Information from the National Consumer Law Center underlines the importance of avoiding predatory living trust scammers. Unfortunately, businesses purporting living trust document preparation services often target senior citizens. They may overinflate the importance of living trusts, overemphasize the time and expenses associated with probate and offer senior citizens with limited resources a way to dispose of their assets through coercive sales tactics. Before you pay money to a company that promises you a written living trust plan for a fee, be sure to use caution and exercise your best judgment. If it is too good to be true, it probably is.
A living trust is a legal written document that allows you – the trustor or grantor – to place your assets in trust while you are still living. Although living trusts may be an effective way to avoid probate procedures, only a qualified estate planning attorney can help you decide if a living trust would benefit you more than a written will would benefit you.
Using emotional pleas and deceptive offers to transfer assets through living trusts, these predatory living trust companies promise documents and legal preparation services at low prices. They may even offer self-help kits that allow you to quickly prepare your own trust documents. The best way to avoid these deceptive services is to avoid companies that use names of illegitimate nonprofit organizations.

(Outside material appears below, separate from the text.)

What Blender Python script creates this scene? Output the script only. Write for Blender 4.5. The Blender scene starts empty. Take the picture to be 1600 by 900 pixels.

Often, living trust scammers operate through trust mills and sell their services using company names that may sound similar to a legitimate organization’s name. For instance, a predatory living trust company may use a name such as AARPP, which has no affiliation to the AARP. In fact, the AARP neither endorses nor encourages its members to use living trusts. Sometimes, these predatory living trust scammers can use their services as a deceptive way to collect your private information, including financial information.